Round Outsides, High Middle

Scarcity of Tanks
Ringleader Lies

A little off course I know but any musings about Ohio are still invariably shaped by that back cover photo found on The Modern Dance: a row of industrial chimneys resembling church organ pipes belching out acrid smoke, while a near spectral figure shambles by in the foreground. Four or so decades later, anyone stirred by that nightmarish image and naturally outfits like Ubu, Tin Huey, The Bizarros, Devo et cetera would do well to investigate the tracks left behind by these tanks. They’re a floating/informal pool of Ohio (and beyond)’s finest avant garage/garage practitioners, who were formed back in 2004 and have in years gone by had within their ranks underground legends such as Jim Sauter (Borbetomagus), Weasel Walter, The Electric Eels’ John Morton, and the kissed-by-genius guitar of Tom Herman, ex Ubu-man and Tripod Jimmie leader. Behind these now almost annual general meetings, (this release being the seventh), is vocalist/founder member Matthew Wascovich.
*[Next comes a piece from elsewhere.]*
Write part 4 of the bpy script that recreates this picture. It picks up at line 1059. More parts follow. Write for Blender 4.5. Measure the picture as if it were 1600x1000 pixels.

In fact, it’s his voice that is the sole unifying element, that slouches, scowls and yammers throughout the entire shebang.

With seventeen hired hands ready to scramble, including Doug Gillard (Death of Samantha), Scott Pickering (Prisonshake/Puff Tube), Cobra Verde’s John Petkovic and Andrew Klimeyk (x blank x), things can get pretty involved permutation-wise, with only the high octane “Over and Done” “The New Creations” and the Televisionesque “Oh Memory” employing the same line-up. But… how can there be any misgivings about a lack of continuity when encountering something as vital and subversive to the dreaded norm as Noah Depew’s berserk fretwork treatments on “Trees”, the weird stiff-jointed hunk of “Histamine Bunker”, or “Mentor Screws” which surely emanated from the same dungeon of despair as the Stooges’ “We Will Fall”. All guitars should sound like this!! Speaking of which, it’s all down to yet another master class in engineering, mixing and mastering by Paul Hamann, coming from the legendary Suma Recording Studios, Painesville, O-hi-o. Add to all that the head-scratchingly obtuse lyrical concepts of Mr. Wascovich, which could’ve called upon certain cut-up techniques, and we have a disc that sits very nicely within “The Buckeye State’s” rich lineage of post punk rock’n’roll.